[DIRECTIONS FOR THIS TASK]
Can you copy out the data exactly? Leave the images out.
## start SUPPLIED DATA
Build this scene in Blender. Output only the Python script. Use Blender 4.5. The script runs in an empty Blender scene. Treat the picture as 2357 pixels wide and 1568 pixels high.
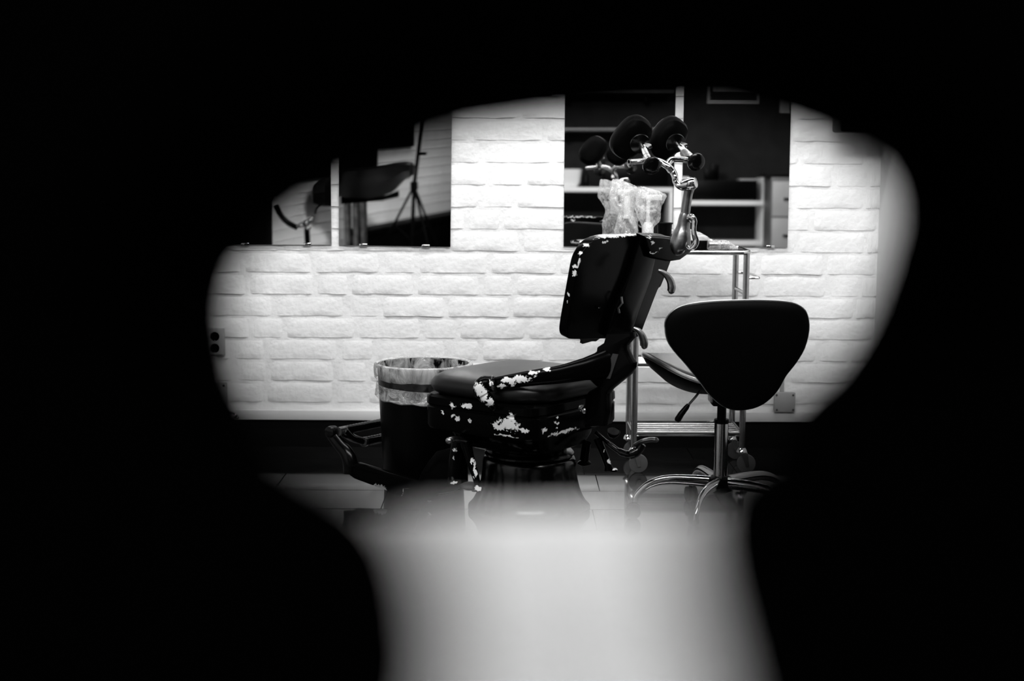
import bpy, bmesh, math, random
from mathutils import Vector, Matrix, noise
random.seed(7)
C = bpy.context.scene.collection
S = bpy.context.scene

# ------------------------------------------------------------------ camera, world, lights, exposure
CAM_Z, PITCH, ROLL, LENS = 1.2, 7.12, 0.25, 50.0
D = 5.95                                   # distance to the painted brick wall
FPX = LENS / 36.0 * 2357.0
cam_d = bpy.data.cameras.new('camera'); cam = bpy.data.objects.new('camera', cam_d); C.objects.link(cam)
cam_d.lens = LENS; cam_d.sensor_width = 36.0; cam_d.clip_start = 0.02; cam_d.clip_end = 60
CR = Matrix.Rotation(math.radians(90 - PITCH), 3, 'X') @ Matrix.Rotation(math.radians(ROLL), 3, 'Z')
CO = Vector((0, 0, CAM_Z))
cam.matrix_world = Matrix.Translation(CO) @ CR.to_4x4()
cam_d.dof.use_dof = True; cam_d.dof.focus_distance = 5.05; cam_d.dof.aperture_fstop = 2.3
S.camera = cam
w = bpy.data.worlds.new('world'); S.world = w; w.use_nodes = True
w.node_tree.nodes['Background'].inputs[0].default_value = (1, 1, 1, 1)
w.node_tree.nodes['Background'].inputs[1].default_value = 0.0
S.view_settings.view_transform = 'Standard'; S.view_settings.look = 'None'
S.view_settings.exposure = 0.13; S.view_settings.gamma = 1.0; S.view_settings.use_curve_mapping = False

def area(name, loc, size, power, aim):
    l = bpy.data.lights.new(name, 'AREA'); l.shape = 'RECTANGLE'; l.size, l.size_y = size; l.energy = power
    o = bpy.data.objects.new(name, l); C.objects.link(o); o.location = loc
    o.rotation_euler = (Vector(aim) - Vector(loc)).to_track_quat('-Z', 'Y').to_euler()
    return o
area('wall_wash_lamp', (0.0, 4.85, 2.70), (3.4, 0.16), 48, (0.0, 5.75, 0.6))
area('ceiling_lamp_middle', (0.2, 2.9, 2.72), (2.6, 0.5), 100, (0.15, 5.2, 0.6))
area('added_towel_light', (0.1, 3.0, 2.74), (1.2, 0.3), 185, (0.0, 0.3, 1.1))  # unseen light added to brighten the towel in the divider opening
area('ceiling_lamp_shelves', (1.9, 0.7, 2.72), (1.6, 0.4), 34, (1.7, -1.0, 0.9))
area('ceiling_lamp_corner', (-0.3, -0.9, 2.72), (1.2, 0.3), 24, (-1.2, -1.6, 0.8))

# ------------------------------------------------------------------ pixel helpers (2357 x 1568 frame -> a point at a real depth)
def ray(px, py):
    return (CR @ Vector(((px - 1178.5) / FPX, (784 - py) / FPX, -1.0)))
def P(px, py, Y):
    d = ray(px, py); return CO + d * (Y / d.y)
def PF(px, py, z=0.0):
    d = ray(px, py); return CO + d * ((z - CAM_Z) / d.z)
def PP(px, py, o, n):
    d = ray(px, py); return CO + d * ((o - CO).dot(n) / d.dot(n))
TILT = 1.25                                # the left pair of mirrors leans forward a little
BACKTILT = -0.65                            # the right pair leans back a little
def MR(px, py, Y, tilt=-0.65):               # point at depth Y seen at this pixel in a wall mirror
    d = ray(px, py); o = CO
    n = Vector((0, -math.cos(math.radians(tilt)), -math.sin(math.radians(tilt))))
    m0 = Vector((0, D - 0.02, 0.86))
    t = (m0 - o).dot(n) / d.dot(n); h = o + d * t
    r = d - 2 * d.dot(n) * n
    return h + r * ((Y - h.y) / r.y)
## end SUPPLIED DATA
[RESPONSE]
Build this scene in Blender. Output only the Python script. Use Blender 4.5. The script runs in an empty Blender scene. Treat the picture as 2357 pixels wide and 1568 pixels high.
import bpy, bmesh, math, random
from mathutils import Vector, Matrix, noise
random.seed(7)
C = bpy.context.scene.collection
S = bpy.context.scene

# ------------------------------------------------------------------ camera, world, lights, exposure
CAM_Z, PITCH, ROLL, LENS = 1.2, 7.12, 0.25, 50.0
D = 5.95                                   # distance to the painted brick wall
FPX = LENS / 36.0 * 2357.0
cam_d = bpy.data.cameras.new('camera'); cam = bpy.data.objects.new('camera', cam_d); C.objects.link(cam)
cam_d.lens = LENS; cam_d.sensor_width = 36.0; cam_d.clip_start = 0.02; cam_d.clip_end = 60
CR = Matrix.Rotation(math.radians(90 - PITCH), 3, 'X') @ Matrix.Rotation(math.radians(ROLL), 3, 'Z')
CO = Vector((0, 0, CAM_Z))
cam.matrix_world = Matrix.Translation(CO) @ CR.to_4x4()
cam_d.dof.use_dof = True; cam_d.dof.focus_distance = 5.05; cam_d.dof.aperture_fstop = 2.3
S.camera = cam
w = bpy.data.worlds.new('world'); S.world = w; w.use_nodes = True
w.node_tree.nodes['Background'].inputs[0].default_value = (1, 1, 1, 1)
w.node_tree.nodes['Background'].inputs[1].default_value = 0.0
S.view_settings.view_transform = 'Standard'; S.view_settings.look = 'None'
S.view_settings.exposure = 0.13; S.view_settings.gamma = 1.0; S.view_settings.use_curve_mapping = False

def area(name, loc, size, power, aim):
    l = bpy.data.lights.new(name, 'AREA'); l.shape = 'RECTANGLE'; l.size, l.size_y = size; l.energy = power
    o = bpy.data.objects.new(name, l); C.objects.link(o); o.location = loc
    o.rotation_euler = (Vector(aim) - Vector(loc)).to_track_quat('-Z', 'Y').to_euler()
    return o
area('wall_wash_lamp', (0.0, 4.85, 2.70), (3.4, 0.16), 48, (0.0, 5.75, 0.6))
area('ceiling_lamp_middle', (0.2, 2.9, 2.72), (2.6, 0.5), 100, (0.15, 5.2, 0.6))
area('added_towel_light', (0.1, 3.0, 2.74), (1.2, 0.3), 185, (0.0, 0.3, 1.1))  # unseen light added to brighten the towel in the divider opening
area('ceiling_lamp_shelves', (1.9, 0.7, 2.72), (1.6, 0.4), 34, (1.7, -1.0, 0.9))
area('ceiling_lamp_corner', (-0.3, -0.9, 2.72), (1.2, 0.3), 24, (-1.2, -1.6, 0.8))

# ------------------------------------------------------------------ pixel helpers (2357 x 1568 frame -> a point at a real depth)
def ray(px, py):
    return (CR @ Vector(((px - 1178.5) / FPX, (784 - py) / FPX, -1.0)))
def P(px, py, Y):
    d = ray(px, py); return CO + d * (Y / d.y)
def PF(px, py, z=0.0):
    d = ray(px, py); return CO + d * ((z - CAM_Z) / d.z)
def PP(px, py, o, n):
    d = ray(px, py); return CO + d * ((o - CO).dot(n) / d.dot(n))
TILT = 1.25                                # the left pair of mirrors leans forward a little
BACKTILT = -0.65                            # the right pair leans back a little
def MR(px, py, Y, tilt=-0.65):               # point at depth Y seen at this pixel in a wall mirror
    d = ray(px, py); o = CO
    n = Vector((0, -math.cos(math.radians(tilt)), -math.sin(math.radians(tilt))))
    m0 = Vector((0, D - 0.02, 0.86))
    t = (m0 - o).dot(n) / d.dot(n); h = o + d * t
    r = d - 2 * d.dot(n) * n
    return h + r * ((Y - h.y) / r.y)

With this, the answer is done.